> [EXERCISE OBJECTIVE]: Begin at the line containing "stand(-1.15,.80,(.60,.76,.88),.022)" in the entries below and end at the line containing "stand(-.78,2.157,(.62,.72,.82),.017)"; transcribe that range exactly and nothing outside it.

-- Begin DATA SHOWN --

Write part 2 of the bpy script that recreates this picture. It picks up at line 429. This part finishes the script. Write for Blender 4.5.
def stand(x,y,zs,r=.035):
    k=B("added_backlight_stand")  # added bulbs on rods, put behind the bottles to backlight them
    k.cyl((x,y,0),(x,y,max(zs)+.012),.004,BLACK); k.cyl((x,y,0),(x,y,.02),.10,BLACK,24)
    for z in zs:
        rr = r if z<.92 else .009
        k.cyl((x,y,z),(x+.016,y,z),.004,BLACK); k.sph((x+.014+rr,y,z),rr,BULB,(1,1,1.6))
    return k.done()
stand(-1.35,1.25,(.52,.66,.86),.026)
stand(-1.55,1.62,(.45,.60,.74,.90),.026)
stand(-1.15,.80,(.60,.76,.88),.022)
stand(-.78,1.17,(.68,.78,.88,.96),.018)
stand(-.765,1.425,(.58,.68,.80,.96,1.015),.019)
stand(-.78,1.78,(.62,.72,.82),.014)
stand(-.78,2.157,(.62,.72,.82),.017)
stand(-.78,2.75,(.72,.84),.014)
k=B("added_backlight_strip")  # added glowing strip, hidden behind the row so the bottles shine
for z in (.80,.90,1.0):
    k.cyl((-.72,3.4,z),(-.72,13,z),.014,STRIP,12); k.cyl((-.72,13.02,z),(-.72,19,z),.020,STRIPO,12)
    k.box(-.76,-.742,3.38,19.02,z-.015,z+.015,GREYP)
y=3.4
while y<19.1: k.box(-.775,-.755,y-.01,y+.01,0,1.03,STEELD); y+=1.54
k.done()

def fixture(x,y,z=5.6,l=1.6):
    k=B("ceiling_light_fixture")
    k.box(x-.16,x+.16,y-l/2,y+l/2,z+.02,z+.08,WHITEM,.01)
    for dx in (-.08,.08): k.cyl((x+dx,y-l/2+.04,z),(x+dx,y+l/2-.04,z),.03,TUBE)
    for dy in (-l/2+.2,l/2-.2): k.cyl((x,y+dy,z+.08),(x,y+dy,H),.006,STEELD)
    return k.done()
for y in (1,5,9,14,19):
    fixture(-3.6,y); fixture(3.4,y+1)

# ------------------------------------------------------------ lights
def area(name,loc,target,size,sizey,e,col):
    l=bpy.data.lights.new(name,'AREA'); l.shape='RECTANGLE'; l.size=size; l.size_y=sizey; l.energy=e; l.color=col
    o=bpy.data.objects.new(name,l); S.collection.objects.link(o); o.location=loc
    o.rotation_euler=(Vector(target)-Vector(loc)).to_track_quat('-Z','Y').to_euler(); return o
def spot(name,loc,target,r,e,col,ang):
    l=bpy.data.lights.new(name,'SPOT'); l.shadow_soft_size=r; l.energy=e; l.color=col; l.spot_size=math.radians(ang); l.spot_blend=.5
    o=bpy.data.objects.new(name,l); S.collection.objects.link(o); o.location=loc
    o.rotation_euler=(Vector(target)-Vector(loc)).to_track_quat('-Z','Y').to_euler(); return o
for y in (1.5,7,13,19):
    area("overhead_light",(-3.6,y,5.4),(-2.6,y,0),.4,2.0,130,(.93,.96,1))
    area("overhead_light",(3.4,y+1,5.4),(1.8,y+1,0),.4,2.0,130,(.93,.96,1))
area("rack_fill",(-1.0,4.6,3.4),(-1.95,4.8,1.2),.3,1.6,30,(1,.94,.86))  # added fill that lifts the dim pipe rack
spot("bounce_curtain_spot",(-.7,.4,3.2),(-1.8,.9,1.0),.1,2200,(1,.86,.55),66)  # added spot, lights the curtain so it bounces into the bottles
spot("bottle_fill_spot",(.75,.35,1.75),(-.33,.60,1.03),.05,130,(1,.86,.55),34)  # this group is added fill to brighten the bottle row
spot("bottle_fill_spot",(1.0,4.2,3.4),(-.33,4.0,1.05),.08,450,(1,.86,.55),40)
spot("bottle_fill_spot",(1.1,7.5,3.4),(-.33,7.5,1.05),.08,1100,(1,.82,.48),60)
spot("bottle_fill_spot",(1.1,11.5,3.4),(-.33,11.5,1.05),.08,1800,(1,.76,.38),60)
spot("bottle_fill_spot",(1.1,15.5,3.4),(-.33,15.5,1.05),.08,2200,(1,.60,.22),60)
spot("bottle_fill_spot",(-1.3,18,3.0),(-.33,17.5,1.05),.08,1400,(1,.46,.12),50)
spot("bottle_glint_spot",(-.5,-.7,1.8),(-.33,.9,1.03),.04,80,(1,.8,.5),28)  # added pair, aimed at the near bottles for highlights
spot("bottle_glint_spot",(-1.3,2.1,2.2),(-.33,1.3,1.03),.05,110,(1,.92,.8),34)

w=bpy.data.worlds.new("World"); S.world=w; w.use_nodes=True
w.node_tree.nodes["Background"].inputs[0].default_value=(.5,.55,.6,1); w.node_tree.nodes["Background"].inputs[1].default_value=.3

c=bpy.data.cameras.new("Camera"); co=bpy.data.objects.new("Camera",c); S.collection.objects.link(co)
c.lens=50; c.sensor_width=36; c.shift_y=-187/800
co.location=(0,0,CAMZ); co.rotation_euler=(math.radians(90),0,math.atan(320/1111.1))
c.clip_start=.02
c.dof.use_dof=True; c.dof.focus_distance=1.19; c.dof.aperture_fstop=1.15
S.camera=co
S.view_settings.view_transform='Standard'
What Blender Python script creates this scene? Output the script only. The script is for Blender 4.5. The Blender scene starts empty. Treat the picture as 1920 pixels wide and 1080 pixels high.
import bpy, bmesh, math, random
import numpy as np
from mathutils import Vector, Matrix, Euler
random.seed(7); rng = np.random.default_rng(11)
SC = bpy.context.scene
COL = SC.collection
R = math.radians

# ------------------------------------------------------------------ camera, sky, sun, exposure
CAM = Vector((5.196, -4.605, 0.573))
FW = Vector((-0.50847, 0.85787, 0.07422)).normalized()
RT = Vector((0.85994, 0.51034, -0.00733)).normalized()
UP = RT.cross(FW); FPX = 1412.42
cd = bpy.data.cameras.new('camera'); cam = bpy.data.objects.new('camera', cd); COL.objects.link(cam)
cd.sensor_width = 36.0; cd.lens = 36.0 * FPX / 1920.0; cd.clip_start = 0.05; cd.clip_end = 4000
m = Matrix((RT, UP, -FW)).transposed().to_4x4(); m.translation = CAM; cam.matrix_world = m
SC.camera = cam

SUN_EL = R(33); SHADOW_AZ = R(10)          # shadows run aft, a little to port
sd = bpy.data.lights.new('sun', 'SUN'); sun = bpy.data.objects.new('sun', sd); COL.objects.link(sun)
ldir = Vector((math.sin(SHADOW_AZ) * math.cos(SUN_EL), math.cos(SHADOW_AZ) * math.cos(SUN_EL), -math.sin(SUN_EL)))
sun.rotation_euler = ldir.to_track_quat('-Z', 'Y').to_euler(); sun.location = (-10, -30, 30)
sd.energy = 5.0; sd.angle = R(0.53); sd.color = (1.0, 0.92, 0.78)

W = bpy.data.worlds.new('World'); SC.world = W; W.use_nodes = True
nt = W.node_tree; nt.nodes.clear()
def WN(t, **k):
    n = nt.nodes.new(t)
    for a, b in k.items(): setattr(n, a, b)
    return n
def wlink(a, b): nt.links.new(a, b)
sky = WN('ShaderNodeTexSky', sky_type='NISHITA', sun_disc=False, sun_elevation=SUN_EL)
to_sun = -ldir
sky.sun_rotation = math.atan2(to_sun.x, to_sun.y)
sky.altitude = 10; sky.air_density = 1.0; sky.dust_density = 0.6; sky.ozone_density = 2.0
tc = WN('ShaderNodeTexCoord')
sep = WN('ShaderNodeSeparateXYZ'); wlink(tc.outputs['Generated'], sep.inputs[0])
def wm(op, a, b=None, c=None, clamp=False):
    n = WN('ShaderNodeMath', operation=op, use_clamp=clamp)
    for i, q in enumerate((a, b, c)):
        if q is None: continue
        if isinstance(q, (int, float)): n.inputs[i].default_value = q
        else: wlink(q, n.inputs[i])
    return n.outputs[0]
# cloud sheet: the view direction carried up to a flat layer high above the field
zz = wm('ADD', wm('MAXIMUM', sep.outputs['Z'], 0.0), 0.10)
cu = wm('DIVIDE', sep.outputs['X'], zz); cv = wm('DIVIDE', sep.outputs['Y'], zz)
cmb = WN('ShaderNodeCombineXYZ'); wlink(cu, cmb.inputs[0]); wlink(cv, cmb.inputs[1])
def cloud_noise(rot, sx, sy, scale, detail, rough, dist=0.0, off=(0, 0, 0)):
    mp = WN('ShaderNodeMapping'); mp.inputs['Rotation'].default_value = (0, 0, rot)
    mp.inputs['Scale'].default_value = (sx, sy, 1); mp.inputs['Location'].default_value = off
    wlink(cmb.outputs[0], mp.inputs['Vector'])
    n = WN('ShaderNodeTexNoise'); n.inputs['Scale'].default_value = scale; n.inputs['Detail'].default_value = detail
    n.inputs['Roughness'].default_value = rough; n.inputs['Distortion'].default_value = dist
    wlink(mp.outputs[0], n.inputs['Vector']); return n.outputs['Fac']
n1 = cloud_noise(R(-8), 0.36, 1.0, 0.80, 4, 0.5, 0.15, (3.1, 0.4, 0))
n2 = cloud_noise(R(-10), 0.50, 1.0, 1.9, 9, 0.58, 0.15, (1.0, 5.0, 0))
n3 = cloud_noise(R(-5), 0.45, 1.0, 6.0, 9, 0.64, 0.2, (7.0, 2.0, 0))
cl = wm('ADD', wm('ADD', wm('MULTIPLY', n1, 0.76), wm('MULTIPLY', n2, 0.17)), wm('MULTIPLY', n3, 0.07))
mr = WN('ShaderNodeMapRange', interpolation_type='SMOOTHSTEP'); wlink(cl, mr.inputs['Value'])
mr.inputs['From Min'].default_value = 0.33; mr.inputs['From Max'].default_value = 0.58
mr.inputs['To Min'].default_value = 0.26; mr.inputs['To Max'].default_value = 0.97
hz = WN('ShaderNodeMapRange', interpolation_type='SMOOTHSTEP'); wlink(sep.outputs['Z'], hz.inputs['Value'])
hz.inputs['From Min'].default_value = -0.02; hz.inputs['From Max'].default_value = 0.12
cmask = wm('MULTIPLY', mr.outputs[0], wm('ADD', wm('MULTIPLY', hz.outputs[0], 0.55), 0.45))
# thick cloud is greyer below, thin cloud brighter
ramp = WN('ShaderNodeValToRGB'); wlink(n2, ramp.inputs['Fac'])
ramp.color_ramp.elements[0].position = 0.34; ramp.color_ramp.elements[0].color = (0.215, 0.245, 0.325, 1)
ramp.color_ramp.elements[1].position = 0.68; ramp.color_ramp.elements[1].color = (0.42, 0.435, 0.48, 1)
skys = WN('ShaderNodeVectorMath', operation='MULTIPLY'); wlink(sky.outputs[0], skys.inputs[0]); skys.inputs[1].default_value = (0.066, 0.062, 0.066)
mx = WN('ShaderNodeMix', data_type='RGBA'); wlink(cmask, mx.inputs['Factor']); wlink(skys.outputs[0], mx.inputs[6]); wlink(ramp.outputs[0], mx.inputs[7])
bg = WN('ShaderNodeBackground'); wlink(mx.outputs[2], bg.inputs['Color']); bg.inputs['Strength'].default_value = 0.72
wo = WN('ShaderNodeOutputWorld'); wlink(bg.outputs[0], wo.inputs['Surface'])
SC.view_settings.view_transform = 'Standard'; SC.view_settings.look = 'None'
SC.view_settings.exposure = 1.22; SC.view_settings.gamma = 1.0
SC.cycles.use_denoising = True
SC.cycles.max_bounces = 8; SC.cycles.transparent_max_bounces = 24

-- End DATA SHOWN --

> [REPLY TO THE TASK]:
stand(-1.15,.80,(.60,.76,.88),.022)
stand(-.78,1.17,(.68,.78,.88,.96),.018)
stand(-.765,1.425,(.58,.68,.80,.96,1.015),.019)
stand(-.78,1.78,(.62,.72,.82),.014)
stand(-.78,2.157,(.62,.72,.82),.017)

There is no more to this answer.